** START THE RECORDS **

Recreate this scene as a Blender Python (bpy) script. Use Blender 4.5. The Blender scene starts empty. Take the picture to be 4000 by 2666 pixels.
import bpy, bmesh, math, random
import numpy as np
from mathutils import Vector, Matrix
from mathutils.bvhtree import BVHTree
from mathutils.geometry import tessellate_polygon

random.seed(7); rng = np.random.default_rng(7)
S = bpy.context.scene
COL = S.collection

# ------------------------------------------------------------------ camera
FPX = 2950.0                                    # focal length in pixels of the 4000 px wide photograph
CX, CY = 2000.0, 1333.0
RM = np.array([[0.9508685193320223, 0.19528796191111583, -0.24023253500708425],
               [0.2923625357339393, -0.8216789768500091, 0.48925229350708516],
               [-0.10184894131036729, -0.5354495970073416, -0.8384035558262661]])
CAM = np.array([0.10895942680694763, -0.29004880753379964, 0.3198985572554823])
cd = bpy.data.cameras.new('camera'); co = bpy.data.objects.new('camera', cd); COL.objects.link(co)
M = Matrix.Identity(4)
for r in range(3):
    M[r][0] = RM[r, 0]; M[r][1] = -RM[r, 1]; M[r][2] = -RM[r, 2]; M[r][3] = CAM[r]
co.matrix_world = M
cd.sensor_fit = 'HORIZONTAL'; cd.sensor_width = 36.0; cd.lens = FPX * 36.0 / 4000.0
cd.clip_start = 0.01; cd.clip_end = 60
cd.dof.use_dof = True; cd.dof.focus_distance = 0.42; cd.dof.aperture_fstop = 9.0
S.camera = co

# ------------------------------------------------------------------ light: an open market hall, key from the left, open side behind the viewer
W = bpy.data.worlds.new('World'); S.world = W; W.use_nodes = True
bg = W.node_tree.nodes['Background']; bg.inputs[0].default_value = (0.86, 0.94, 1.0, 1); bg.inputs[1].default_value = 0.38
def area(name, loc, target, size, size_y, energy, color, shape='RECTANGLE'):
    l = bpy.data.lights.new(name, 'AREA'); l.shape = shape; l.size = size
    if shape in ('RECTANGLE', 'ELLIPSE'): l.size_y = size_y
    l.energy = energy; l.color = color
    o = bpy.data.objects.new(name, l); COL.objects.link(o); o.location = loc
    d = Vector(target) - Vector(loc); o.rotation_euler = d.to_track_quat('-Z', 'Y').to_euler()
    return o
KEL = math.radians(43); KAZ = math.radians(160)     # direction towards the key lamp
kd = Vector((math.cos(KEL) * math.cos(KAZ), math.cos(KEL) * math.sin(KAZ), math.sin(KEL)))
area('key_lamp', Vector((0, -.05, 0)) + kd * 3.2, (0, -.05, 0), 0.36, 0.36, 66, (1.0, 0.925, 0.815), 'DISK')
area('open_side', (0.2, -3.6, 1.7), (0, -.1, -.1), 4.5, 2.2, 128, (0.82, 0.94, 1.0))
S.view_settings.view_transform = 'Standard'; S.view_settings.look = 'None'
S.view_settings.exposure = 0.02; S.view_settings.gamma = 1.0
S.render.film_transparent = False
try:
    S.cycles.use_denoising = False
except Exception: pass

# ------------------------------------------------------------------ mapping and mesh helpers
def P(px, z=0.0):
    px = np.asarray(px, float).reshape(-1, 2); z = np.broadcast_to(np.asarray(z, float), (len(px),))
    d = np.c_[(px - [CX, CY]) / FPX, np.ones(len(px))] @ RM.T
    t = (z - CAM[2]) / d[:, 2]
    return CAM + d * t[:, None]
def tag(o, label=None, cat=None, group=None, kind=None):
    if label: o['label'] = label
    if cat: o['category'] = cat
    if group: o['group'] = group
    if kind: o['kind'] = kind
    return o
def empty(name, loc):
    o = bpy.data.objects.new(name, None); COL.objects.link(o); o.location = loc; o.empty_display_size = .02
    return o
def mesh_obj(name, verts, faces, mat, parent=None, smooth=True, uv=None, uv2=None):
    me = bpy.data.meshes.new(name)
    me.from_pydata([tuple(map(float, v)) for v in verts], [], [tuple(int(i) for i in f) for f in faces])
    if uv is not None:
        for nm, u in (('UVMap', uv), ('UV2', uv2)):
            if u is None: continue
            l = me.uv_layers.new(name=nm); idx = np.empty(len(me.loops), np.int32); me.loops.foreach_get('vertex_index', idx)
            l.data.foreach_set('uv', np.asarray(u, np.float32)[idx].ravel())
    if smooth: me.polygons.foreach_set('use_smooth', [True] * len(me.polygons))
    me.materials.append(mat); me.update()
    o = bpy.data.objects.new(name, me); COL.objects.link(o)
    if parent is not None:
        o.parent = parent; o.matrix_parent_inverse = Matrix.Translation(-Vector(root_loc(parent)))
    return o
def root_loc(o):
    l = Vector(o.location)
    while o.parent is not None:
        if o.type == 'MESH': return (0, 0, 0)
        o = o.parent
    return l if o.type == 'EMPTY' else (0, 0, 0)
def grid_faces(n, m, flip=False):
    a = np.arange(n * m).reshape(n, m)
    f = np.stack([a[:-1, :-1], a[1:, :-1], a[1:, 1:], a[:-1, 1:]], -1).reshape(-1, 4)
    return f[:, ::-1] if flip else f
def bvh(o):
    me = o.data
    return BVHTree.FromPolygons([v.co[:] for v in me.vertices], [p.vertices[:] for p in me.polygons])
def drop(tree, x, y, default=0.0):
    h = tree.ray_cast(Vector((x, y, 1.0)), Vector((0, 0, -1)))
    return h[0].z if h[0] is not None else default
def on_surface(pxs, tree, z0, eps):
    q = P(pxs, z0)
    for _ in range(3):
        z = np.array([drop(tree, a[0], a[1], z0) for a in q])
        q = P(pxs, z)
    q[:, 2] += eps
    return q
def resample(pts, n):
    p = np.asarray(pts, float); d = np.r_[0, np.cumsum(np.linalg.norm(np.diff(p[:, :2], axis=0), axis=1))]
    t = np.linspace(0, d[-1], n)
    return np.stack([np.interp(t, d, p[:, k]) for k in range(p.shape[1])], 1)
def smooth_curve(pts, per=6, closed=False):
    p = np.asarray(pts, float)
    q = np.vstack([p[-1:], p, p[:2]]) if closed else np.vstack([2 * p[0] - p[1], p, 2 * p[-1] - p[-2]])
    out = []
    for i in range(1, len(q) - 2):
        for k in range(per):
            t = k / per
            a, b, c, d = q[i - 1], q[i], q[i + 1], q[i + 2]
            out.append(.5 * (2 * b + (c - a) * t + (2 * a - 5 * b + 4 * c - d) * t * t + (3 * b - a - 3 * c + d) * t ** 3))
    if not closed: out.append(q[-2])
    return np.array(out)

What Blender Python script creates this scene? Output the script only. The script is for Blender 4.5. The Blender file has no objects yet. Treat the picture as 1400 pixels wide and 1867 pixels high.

** END THE RECORDS **

**EXERCISE GOAL**
Return every line of the material exactly.

**RESULT**
Recreate this scene as a Blender Python (bpy) script. Use Blender 4.5. The Blender scene starts empty. Take the picture to be 4000 by 2666 pixels.
import bpy, bmesh, math, random
import numpy as np
from mathutils import Vector, Matrix
from mathutils.bvhtree import BVHTree
from mathutils.geometry import tessellate_polygon

random.seed(7); rng = np.random.default_rng(7)
S = bpy.context.scene
COL = S.collection

# ------------------------------------------------------------------ camera
FPX = 2950.0                                    # focal length in pixels of the 4000 px wide photograph
CX, CY = 2000.0, 1333.0
RM = np.array([[0.9508685193320223, 0.19528796191111583, -0.24023253500708425],
               [0.2923625357339393, -0.8216789768500091, 0.48925229350708516],
               [-0.10184894131036729, -0.5354495970073416, -0.8384035558262661]])
CAM = np.array([0.10895942680694763, -0.29004880753379964, 0.3198985572554823])
cd = bpy.data.cameras.new('camera'); co = bpy.data.objects.new('camera', cd); COL.objects.link(co)
M = Matrix.Identity(4)
for r in range(3):
    M[r][0] = RM[r, 0]; M[r][1] = -RM[r, 1]; M[r][2] = -RM[r, 2]; M[r][3] = CAM[r]
co.matrix_world = M
cd.sensor_fit = 'HORIZONTAL'; cd.sensor_width = 36.0; cd.lens = FPX * 36.0 / 4000.0
cd.clip_start = 0.01; cd.clip_end = 60
cd.dof.use_dof = True; cd.dof.focus_distance = 0.42; cd.dof.aperture_fstop = 9.0
S.camera = co

# ------------------------------------------------------------------ light: an open market hall, key from the left, open side behind the viewer
W = bpy.data.worlds.new('World'); S.world = W; W.use_nodes = True
bg = W.node_tree.nodes['Background']; bg.inputs[0].default_value = (0.86, 0.94, 1.0, 1); bg.inputs[1].default_value = 0.38
def area(name, loc, target, size, size_y, energy, color, shape='RECTANGLE'):
    l = bpy.data.lights.new(name, 'AREA'); l.shape = shape; l.size = size
    if shape in ('RECTANGLE', 'ELLIPSE'): l.size_y = size_y
    l.energy = energy; l.color = color
    o = bpy.data.objects.new(name, l); COL.objects.link(o); o.location = loc
    d = Vector(target) - Vector(loc); o.rotation_euler = d.to_track_quat('-Z', 'Y').to_euler()
    return o
KEL = math.radians(43); KAZ = math.radians(160)     # direction towards the key lamp
kd = Vector((math.cos(KEL) * math.cos(KAZ), math.cos(KEL) * math.sin(KAZ), math.sin(KEL)))
area('key_lamp', Vector((0, -.05, 0)) + kd * 3.2, (0, -.05, 0), 0.36, 0.36, 66, (1.0, 0.925, 0.815), 'DISK')
area('open_side', (0.2, -3.6, 1.7), (0, -.1, -.1), 4.5, 2.2, 128, (0.82, 0.94, 1.0))
S.view_settings.view_transform = 'Standard'; S.view_settings.look = 'None'
S.view_settings.exposure = 0.02; S.view_settings.gamma = 1.0
S.render.film_transparent = False
try:
    S.cycles.use_denoising = False
except Exception: pass

# ------------------------------------------------------------------ mapping and mesh helpers
def P(px, z=0.0):
    px = np.asarray(px, float).reshape(-1, 2); z = np.broadcast_to(np.asarray(z, float), (len(px),))
    d = np.c_[(px - [CX, CY]) / FPX, np.ones(len(px))] @ RM.T
    t = (z - CAM[2]) / d[:, 2]
    return CAM + d * t[:, None]
def tag(o, label=None, cat=None, group=None, kind=None):
    if label: o['label'] = label
    if cat: o['category'] = cat
    if group: o['group'] = group
    if kind: o['kind'] = kind
    return o
def empty(name, loc):
    o = bpy.data.objects.new(name, None); COL.objects.link(o); o.location = loc; o.empty_display_size = .02
    return o
def mesh_obj(name, verts, faces, mat, parent=None, smooth=True, uv=None, uv2=None):
    me = bpy.data.meshes.new(name)
    me.from_pydata([tuple(map(float, v)) for v in verts], [], [tuple(int(i) for i in f) for f in faces])
    if uv is not None:
        for nm, u in (('UVMap', uv), ('UV2', uv2)):
            if u is None: continue
            l = me.uv_layers.new(name=nm); idx = np.empty(len(me.loops), np.int32); me.loops.foreach_get('vertex_index', idx)
            l.data.foreach_set('uv', np.asarray(u, np.float32)[idx].ravel())
    if smooth: me.polygons.foreach_set('use_smooth', [True] * len(me.polygons))
    me.materials.append(mat); me.update()
    o = bpy.data.objects.new(name, me); COL.objects.link(o)
    if parent is not None:
        o.parent = parent; o.matrix_parent_inverse = Matrix.Translation(-Vector(root_loc(parent)))
    return o
def root_loc(o):
    l = Vector(o.location)
    while o.parent is not None:
        if o.type == 'MESH': return (0, 0, 0)
        o = o.parent
    return l if o.type == 'EMPTY' else (0, 0, 0)
def grid_faces(n, m, flip=False):
    a = np.arange(n * m).reshape(n, m)
    f = np.stack([a[:-1, :-1], a[1:, :-1], a[1:, 1:], a[:-1, 1:]], -1).reshape(-1, 4)
    return f[:, ::-1] if flip else f
def bvh(o):
    me = o.data
    return BVHTree.FromPolygons([v.co[:] for v in me.vertices], [p.vertices[:] for p in me.polygons])
def drop(tree, x, y, default=0.0):
    h = tree.ray_cast(Vector((x, y, 1.0)), Vector((0, 0, -1)))
    return h[0].z if h[0] is not None else default
def on_surface(pxs, tree, z0, eps):
    q = P(pxs, z0)
    for _ in range(3):
        z = np.array([drop(tree, a[0], a[1], z0) for a in q])
        q = P(pxs, z)
    q[:, 2] += eps
    return q
def resample(pts, n):
    p = np.asarray(pts, float); d = np.r_[0, np.cumsum(np.linalg.norm(np.diff(p[:, :2], axis=0), axis=1))]
    t = np.linspace(0, d[-1], n)
    return np.stack([np.interp(t, d, p[:, k]) for k in range(p.shape[1])], 1)
def smooth_curve(pts, per=6, closed=False):
    p = np.asarray(pts, float)
    q = np.vstack([p[-1:], p, p[:2]]) if closed else np.vstack([2 * p[0] - p[1], p, 2 * p[-1] - p[-2]])
    out = []
    for i in range(1, len(q) - 2):
        for k in range(per):
            t = k / per
            a, b, c, d = q[i - 1], q[i], q[i + 1], q[i + 2]
            out.append(.5 * (2 * b + (c - a) * t + (2 * a - 5 * b + 4 * c - d) * t * t + (3 * b - a - 3 * c + d) * t ** 3))
    if not closed: out.append(q[-2])
    return np.array(out)

What Blender Python script creates this scene? Output the script only. The script is for Blender 4.5. The Blender file has no objects yet. Treat the picture as 1400 pixels wide and 1867 pixels high.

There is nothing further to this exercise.